Deux mégastars sur la même scène : n'y avait-il pas un risque d'être déçu si l'alchimie ne prenait pas complètement ? Les craintes se sont vite envolées quand le concert a commencé. Deux des solistes les plus adulés de la scène classique ces dernières années savent aussi laisser leur égo de côté et simplement prendre plaisir à jouer ensemble, à s'écouter, et à mettre en avant, avant tout, la musique. Yuja Wang et Vikingur Olafsson sont assis sur une même ligne, côte à côte, alors que leurs pianos sont chacun tournés vers une direction différente : vers la gauche de la scène pour l'Islandais et vers la droite pour la Chinoise. Ni tout à fait à quatre mains, ni face à face, la disposition des instruments résume leur recherche musicale conjointe : ensemble mais avec chacun son espace et ses singularités.
Le programme du concert s'organise autour de trois pièces principales (entre 15 et 30 minutes chacune) : la Fantaisie pour piano à quatre mains en fa mineur D940 de Franz Schubert (1828), l'Hallelujah Junction de John Adams (1996) et une version pour deux pianos des Danses symphoniques op. 45b de Serge Rachmaninoff (1940). Ces morceaux de bravoure sont accompagnés de plus courtes pièces (2 à 4 minutes chacune) de Luciano Berio (Wasserklavier, 1965), John Cage (Experiences n°1, 1945), Conlon Nancarrow (Etude n°6, années 50, mais dans un arrangement pour deux pianos de Thomas Adès) et Arvo Pärt (Hymn to a Great City, 1984). A part Schubert, de la musique du XXe siècle, donc, loin du programme un peu trop séducteur qu'on pourrait craindre d'un tel all star game pianistique.

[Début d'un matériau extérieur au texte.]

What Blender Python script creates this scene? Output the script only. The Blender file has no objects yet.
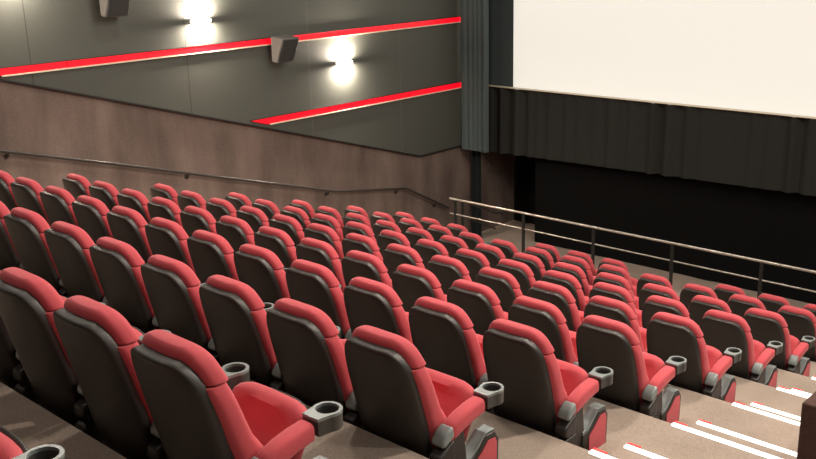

Le concert commence par la pièce de Luciano Berio, toute en retenue, particulièrement délicate, pleine d'une tendresse qu'on n'attendait pas forcément du compositeur italien. C'est une introduction parfaite aux développements de la pièce de Schubert dont le thème obsédant est particulièrement séduisant. La pièce de John Cage offre, comme celle de Berio, un contrepoint délicat à ce qu'on attend de l'enfant terrible de la musique de l'après-guerre. Elle a comme des reflets de musique française du début du XXe siècle, impressioniste et naïve. La pièce de Nancarrow est elle plus attendue - en tout cas plus conforme à ce que l'on connaît du compositeur, une sorte de mécanique ludique qui semble se dérégler. La première partie se conclut avec la pièce la plus récente du réportoire, Hallelujah Junction de John Adams. Là aussi, c'est tout à fait conforme au style de son compositeur - comme des échos de Nixon in China (la principale oeuvre d'Adams que je connaisse) - hypnotique, minimaliste, répétitif et entrainant. Et une interprétation au cordeau des deux pianistes qui la rend particulièrement captivante.
Après la pause, le concert reprend avec la pièce de Pärt. On commence par s'inquiéter que Yuja Wang s'ennuie un peu : elle répète inlassablement un seul sol dièse alors qu'Olafsson développe des petits motifs mélodiques. Mais vers la fin de la pièce, elle a droit de dégourdir ses autres doigts pour se fondre dans le discours développé par son collègue depuis le début de la pièce. Ouf ! Peut-être est-ce la fatigue, et le contrecoup du concert tardif de Flash Pig la veille, mais je décroche un peu au moment de la pièce de Rachmaninoff. Du coup, je reste extérieur à la musique, dont je remarque la virtuosité, mais qui ne suscite pas d'émotion particulière en moi. Pour les rappels, ils reviendront à six reprises. Je ne reconnais pas tout. Une pièce de Brahms. Un ragtime pour conclure. Et de nombreux applaudissements pour accompagner le tout. Justifiés, car si j'ai décroché lors de la deuxième partie, la première reste un très grand moment dans mon souvenir quelques jours après.